Per le tasche degli italiani la crisi è come la guerra

Roma -

E' cosa nota che durante e dopo ogni guerra, vinta o persa che sia, si assiste ad una redistribuzione consistente della ricchezza di un paese che sposta beni e denari dalle fasce di popolazione più povere a quelle più ricche, con concentrazioni paradossali di enormi ricchezze in pochissime mani.

L'attuali crisi economica sta producendo lo stesso malsano effetto con il conseguente impoverimento di milioni di persone e l'estremo arricchimento di pochi.

I dati emersi in questi giorni e tratti da uno studio della Banca d'Italia, sono così chiari da risultare brutali.

Nel 2013 i 10 (dieci!) italiani più ricchi possedevano 98 miliardi di euro contro i 58 miliardi del 2008 con un aumento del 70%.

Nello stesso periodo il 30% di italiani più poveri (circa 18 milioni) sono passati dai 114 miliardi del 2008 ai 96 del 2013, con una riduzione del 20%.

Quindi in questi 5 anni, mentre circa un terzo degli italiani diventava sensibilmente più povero perdendo mediamente il 4% della loro “ricchezza” ogni anno, i 10 “Paperoni” italiani aumentavano i loro redditi e le loro ricchezze, quasi raddoppiandole, ad un ritmo medio del 14% ogni anno.

Se insomma 5 anni fa la differenza economica era già enorme la crisi ha aumentato il divario in modo impressionante: più avanza la crisi e più i ricchi diventano più ricchi. 18 milioni di italiani hanno visto invece aumentare il loro stato di povertà, ridursi il proprio reddito, sperimentata l'impossibilità di curarsi adeguatamente, mentre in tanti hanno perso il lavoro e magari anche la casa.

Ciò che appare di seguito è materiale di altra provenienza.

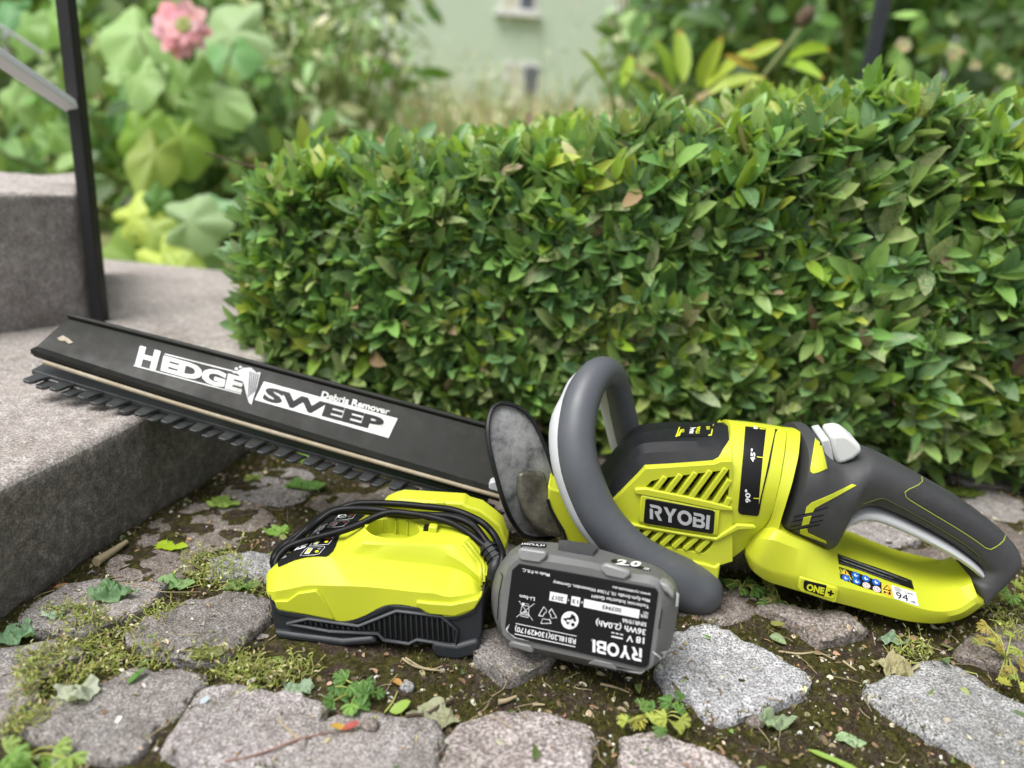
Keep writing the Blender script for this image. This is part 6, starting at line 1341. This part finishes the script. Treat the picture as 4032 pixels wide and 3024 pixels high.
weed('cranesbill_seedling', 'fresh green cut-leaved weed in the moss left of the dark stone', cB, [(30, 400), (60, 470), (120, 400), (150, 420), (220, 370), (250, 400), (290, 440), (20, 490), (130, 510), (180, 530), (215, 450), (100, 360)], GRW, .0072, .007, (180, 450))
weed('cranesbill_seedling', 'cut-leaved weed with some yellow leaves at the bright cobble', cB, [(1840, 620), (1930, 540), (2010, 550), (2090, 600), (2160, 560), (2120, 500), (2050, 650), (2150, 660), (2190, 480), (2000, 620), (2180, 600), (1900, 590)], GRW+((.45, .42, .07), (.38, .42, .08)), .0070, .010, (2060, 600))
weed('cranesbill_seedling', 'dark little weed in the shade under the handle', cC, [(700, 200), (740, 220), (780, 205), (650, 190), (720, 150), (690, 90)], ((.09, .18, .04), (.30, .30, .10), (.12, .2, .05)), .009, .006, (720, 200))
weed('cranesbill_seedling', 'low weed between the trimmer foot and the handle base', cC, [(400, 90), (440, 60), (480, 110), (520, 60), (560, 110), (600, 130), (380, 50), (640, 110)], ((.08, .17, .03), (.14, .24, .05)), .008, .005, (500, 100))
weed('feathery_weed', 'yellow feathery weed at the right edge of the photo', cC, [(1930, 440), (1960, 400), (2020, 430), (2080, 480), (2100, 600), (2060, 640), (2130, 580), (2180, 560), (2160, 660), (2100, 690), (2180, 480), (2040, 380), (1990, 330), (2190, 700), (2130, 400)], ((.42, .42, .07), (.34, .40, .08), (.38, .30, .07)), .0062, .016, (2090, 560))
weed('feathery_weed', 'green-yellow weed under the end of the grip', cC, [(2110, 110), (2160, 90), (2190, 160), (2140, 150), (2090, 150), (2200, 60), (2180, 200)], ((.32, .38, .08), (.16, .3, .06)), .007, .014, (2150, 170))
weed('broad_leaved_seedling', 'blurred seedling cluster at the lower left corner', cA, [(30, 1340), (60, 1380), (350, 1330), (420, 1400), (120, 1440), (200, 1440)], ((.18, .34, .06), (.3, .42, .1)), .010, .008, (150, 1400))
def flatleaf(name, label, px, conv, L, W, col, rot, h=.004, curl=.3, fold=.3, dmg=.5, stem=True, cat='leaf', mat=None):
    c = GP(conv(*px), h); l, n_ = drop(c[0], c[1]); c = np.array([c[0], c[1], l.z+.0015]); a = radians(rot); d = np.array([cos(a), sin(a), .12]); st_ = c-d*L/2
    g = leaves_geo(np.array([st_]), np.array([d]), np.array([[RNG.normal(0, .25), -.2+RNG.normal(0, .2), 1.]]), np.array([L]), np.array([W]), np.array([col]), fold, -curl, np.array([dmg]))
    o = leaves_obj(name, mat or M_leafb, None, g); tag(o, label, cat); return o
def crumpled(name, label, px, conv, R_, col, cat='leaf', hgt=.006, sd=0, lob=3, fl=1.0):
    c = GP(conv(*px), .002); l, n_ = drop(c[0], c[1]); n1, n2 = 14, 40; vs = []; at = []
    for i in range(n1):
        for k in range(n2):
            a = 2*pi*k/n2; rr = .82*R_*(i+.001)/(n1-1)*(1+.16*sin(lob*a+sd)+.10*sin((2*lob+1)*a+1+sd)+.05*sin(11*a+sd*2)); x = rr*cos(a); y = rr*sin(a)*.7
            z = hgt*.7*(abs(noise.fractal(Vector((x*130+sd, y*130, sd)), 1, 2, 3))*1.5*fl)+hgt*.35*sin(a*3+sd)*(i/n1)**2
            vs.append((l.x+x, l.y+y, l.z+.0012+max(0, z))); at.append((i/n1, abs(sin(lob*a/2))))
    fs = np.array([(i*n2+k, i*n2+(k+1) % n2, (i+1)*n2+(k+1) % n2, (i+1)*n2+k) for i in range(n1-1) for k in range(n2)]); N = len(vs); C4 = np.ones((N, 4)); C4[:, :3] = np.array(col); A4 = np.ones((N, 4)); A4[:, :2] = np.array(at); A4[:, 2] = .5
    return tag(raw(name, np.array(vs), fs, M_leafb, None, True, {'col': C4, 'leaf': A4}), label, cat)
# cut leaves and other single pieces lying about
crumpled('fallen_leaf', 'bright yellow-green heart-shaped leaf lying flat beside the step', (368, 1178), V_, .0125, (.42, .58, .03), hgt=.002, sd=1, lob=2, fl=.4)
crumpled('wilted_leaf', 'large curled grey-green clipping on the upper left cobble', (690, 400), cA, .016, (.16, .28, .14), hgt=.012, sd=2)
crumpled('wilted_leaf', 'wilted blue-green leaf at the left edge of the photo', (90, 630), cA, .015, (.22, .38, .22), hgt=.010, sd=3)
crumpled('wilted_leaf', 'pale mint-coloured leaf scrap above the pearlwort tangle', (340, 540), cA, .008, (.42, .55, .45), hgt=.004, sd=4)
crumpled('wilted_leaf', 'whitish dried leaf on the lower left cobble', (490, 1030), cA, .013, (.45, .48, .38), hgt=.008, sd=5, lob=3)
crumpled('wilted_leaf', 'olive half-dried leaf lying in the joint before the middle stone', (1290, 785), cA, .010, (.16, .17, .05), hgt=.004, sd=6, lob=2, fl=.5)
crumpled('wilted_leaf', 'torn green leaf left of the charger behind the pearlwort', (1080, 300), cA, .014, (.22, .36, .14), hgt=.006, sd=7, lob=3)
crumpled('wilted_leaf', 'pale curled leaf below the bright cobble', (690, 880), cC, .013, (.30, .38, .24), hgt=.010, sd=8)
crumpled('wilted_leaf', 'small round mint leaf scrap near the bottom right', (1160, 1000), cC, .0085, (.38, .52, .30), hgt=.004, sd=9, lob=2)
crumpled('wilted_leaf', 'folded grey-green leaf on the moss below the handle', (1410, 410), cC, .010, (.24, .34, .24), hgt=.007, sd=10)
crumpled('wilted_leaf', 'small curled leaf beside the front of the charger stone', (1860, 955), cA, .010, (.30, .40, .28), hgt=.007, sd=11)
crumpled('wilted_leaf', 'green leaf between pearlwort and charger on the left', (1500, 290), cA, .014, (.16, .28, .08), hgt=.004, sd=12, lob=2)
for k, (px, lab_, R_, col) in enumerate([((660, 1050), 'dark green leaf on the paving behind the charger', .018, (.12, .26, .05)), ((480, 1085), 'light green leaf near the step riser behind the yellow one', .015, (.28, .42, .08)), ((660, 985), 'round green leaf under the trimmer teeth', .018, (.20, .36, .04)), ((600, 1150), 'green leaf pair just left of the cord loops', .011, (.2, .36, .06)), ((545, 1030), 'small yellowish leaf at the dark corner of the step', .009, (.3, .36, .08)), ((600, 950), 'bright leaf hanging in the dark gap below the hedge', .020, (.10, .30, .02)), ((2080, 1062), 'dim green leaf in the dark under the hedge on the right', .022, (.10, .14, .02))]):
    crumpled('loose_leaf', lab_, px, V_, R_, col, hgt=.005, sd=20+k, lob=2+k % 2)
crumpled('ground_leaf', 'blurred round green leaf at the bottom left corner', (270, 1400), cA, .012, (.24, .42, .06), hgt=.003, sd=31, lob=1, fl=.3)
flatleaf('oval_leaf', 'small light green oval leaf on moss left of centre', (440, 500), cB, .012, .007, (.34, .48, .10), 10, fold=.15, dmg=.1)
flatleaf('red_leaf', 'small red and yellow leaf on the bottom cobblestone', (130, 685), cB, .010, .0045, (.42, .07, .07), 10, dmg=.3)
flatleaf('red_leaf', 'yellow stalk end of the red leaf on the bottom cobblestone', (50, 690), cB, .009, .004, (.65, .40, .08), 190, dmg=.2)
flatleaf('dry_leaf', 'orange-brown curled dry leaf on the moss', (420, 340), cB, .009, .004, (.50, .26, .08), 320, dmg=.3)
flatleaf('dry_leaf', 'folded tan leaf scrap near the small pinkish cobble', (720, 310), cC, .013, .006, (.34, .33, .10), 300, dmg=.5)
flatleaf('dry_leaf', 'green-grey leaf scrap left of the long straw', (720, 400), cC, .012, .006, (.30, .38, .22), 310, dmg=.5)
flatleaf('dry_leaf', 'dull leaf scrap right of the pearlwort tuft', (1750, 425), cC, .010, .005, (.24, .24, .14), 300, dmg=.5)
flatleaf('dry_leaf', 'rusty leaf tip at the foot of the step', (1000/2.88*0+400, 300), cA, .014, .006, (.50, .22, .08), 200, dmg=.2)
flatleaf('grass_blade', 'bright green grass blade at the bottom right of the photo', (1090, 1130), cC, .032, .004, (.30, .46, .08), 155, curl=.1, fold=.1, dmg=0)
flatleaf('paper_shard', 'tiny pale blue shard on the lower left cobblestone', (1272, 1045), cA, .006, .0035, (.55, .62, .72), 60, fold=.05, curl=.05, dmg=0, cat='shard', mat=M_petal)
flatleaf('oval_leaf', 'dark feathery clipping on the big left cobble', (858, 905), cA, .012, .005, (.10, .24, .04), 60, dmg=.2)
def stick_(name, label, conv, P, r_, mat, cat='twig', h=.003):
    pts_ = []
    for p in P:
        c = GP(conv(p[0], p[1]), h); l, _ = drop(c[0], c[1]); pts_.append((c[0], c[1], max(l.z+r_, 0.0)+(p[2] if len(p) > 2 else 0)))
    return tag(tube(name, pts_, [r_]+[r_*.8]*(len(P)-2)+[r_*.5], mat, None, 6, 14), label, cat)
stick_('twig', 'grey diagonal twig on the pale lichen patch', cB, [(478, 604), (600, 540), (700, 480), (778, 446)], .0011, M_root)
stick_('twig', 'tan forked stalk in front of the charger foot', cB, [(450, 200), (520, 245), (600, 265), (690, 275)], .0008, M_straw)
stick_('twig', 'second tan stalk in front of the charger foot', cB, [(470, 195), (560, 250), (640, 268), (700, 245)], .0007, M_straw)
stick_('twig', 'pale broken straw at the tip of the dark stone', cB, [(1050, 470), (1100, 460), (1160, 435)], .0016, M_straw)
stick_('twig', 'short straw lying right of the dark stone', cB, [(1262, 488), (1300, 486), (1338, 492)], .0009, M_straw)
stick_('twig', 'pale stalk below the battery corner', cB, [(1685, 358), (1780, 380), (1866, 412)], .0009, M_straw)
stick_('twig', 'curved pale straw on the moss under the handle', cC, [(722, 478), (850, 482), (960, 485), (1065, 520)], .0008, M_straw)
stick_('twig', 'reddish straw pointing at the right cobble', cC, [(1115, 530), (1160, 560), (1198, 584)], .0009, M_straw)
stick_('twig', 'long bent straw arching to the right cobble', cC, [(1400, 555), (1520, 535), (1680, 545), (1800, 570), (1930, 600)], .0008, M_gstem)
stick_('twig', 'thick green stalk leaning out of the clipping heap', cC, [(1410, 550), (1450, 490), (1500, 430), (1560, 395)], .0009, M_gstem)
stick_('twig', 'thin twig crossing the upper left joint', cA, [(600, 190), (690, 125), (790, 60)], .0035, M_straw)
stick_('twig', 'long thin grass stalk across the upper left cobble', cA, [(700, 310), (900, 330), (1000, 380), (1250, 340)], .0004, M_straw)
stick_('twig', 'reddish stem at the bottom edge of the photo', cA, [(1400, 1430), (1600, 1390), (1860, 1310), (2060, 1255)], .0007, plastic('red_stem', (.24, .13, .10), .6))
stick_('twig', 'thin branching stem meeting the reddish one', cA, [(1860, 1310), (1790, 1240), (1720, 1165)], .0007, M_straw)
stick_('twig', 'green curved stalk left of the oval leaf', cB, [(280, 625), (330, 540), (390, 470), (420, 400)], .0007, M_gstem)
crumpled('lichen_patch', 'pale grey-green lichen cushion on the moss below centre', (640, 550), cB, .016, (.36, .36, .24), cat='lichen', hgt=.004, sd=41, lob=3)
crumpled('clipping_heap', 'tangled dry grass clippings at the tip of the right cobble', (1420, 590), cC, .016, (.46, .40, .24), cat='clippings', hgt=.008, sd=42, lob=7, fl=1.6)
# pebble
def pebble(label, conv, px, r_, mat):
    c = GP(conv(*px), .001); l, _ = drop(c[0], c[1]); bm = bmesh.new(); bmesh.ops.create_icosphere(bm, subdivisions=2, radius=r_)
    vs = [np.array(v.co)*np.array([1.1, .9, .7])*(1+.2*noise.noise(v.co*400))+np.array([l.x, l.y, l.z+r_*.4]) for v in bm.verts]; fs = [[v.index for v in f.verts] for f in bm.faces]; bm.free()
    tag(mk('pebble', vs, fs, mat, None, smooth=40), label, 'pebble')
pebble('small pale blue-grey pebble on the moss', cB, (482, 385), .0042, M_st[1]); pebble('round dark pebble on the bottom cobblestone', cB, (250, 695), .0045, M_st[3]); pebble('black pebble beside the pale curled leaf', cC, (578, 900), .0050, M_st[3]); pebble('pale blurred pebble at the bottom left', cA, (395, 1405), .0050, M_st[1])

Se poi a questo sommiamo il fatto che l'analisi riguarda la ricchezza di soli 10 individui, si può facilmente dedurre che se avessimo preso in esame i 20, 30 o 100 italiani più ricchi, lo squilibrio tra questi numeri e quelli dei più poveri sarebbe risultato ancor più stridente.

Come anche c'è da tener conto che siamo ormai entrati in una situazione internazionale sempre più drammaticamente vicina ad una vera guerra diffusa tra regioni e aree economiche, politiche e culturali del mondo che sicuramente produrrà ulteriori squilibri sociali.


Un sistema che prevede differenze economiche e sociali di queste dimensioni non può più essere corretto semplicemente con un diverso prelievo fiscale, magari più equo, e neanche con patrimoniali più o meno leggere, perché anche se tali provvedimenti venissero adottati, i meccanismi che ormai vengono imposti a 60 milioni di italiani verrebbero comunque modificati per riprodurre gli stessi margini di guadagno per grandi gruppi industriali e finanza nazionale e internazionale.

E' proprio questo sistema che ormai produce e riproduce l'ingiustizia sociale e l'iniqua distribuzione della ricchezza.

E allora c'è da chiedersi come mai la maggioranza di quelle forze sociali, sindacali e politiche che dicono di essere coscienti di questa situazione, non si dichiarino inequivocabilmente per l'apertura di una fase di aperto conflitto sociale e non lavorino per svilupparlo.

E' necessario battere culturalmente l'ineluttabilità di tali squilibri e la logica del cosiddetto “mercato”, indicare una via alternativa, percorrerla con convinzione, senza aver timore di agire quel conflitto sociale che, solo, può inceppare questo iniquo sistema economico.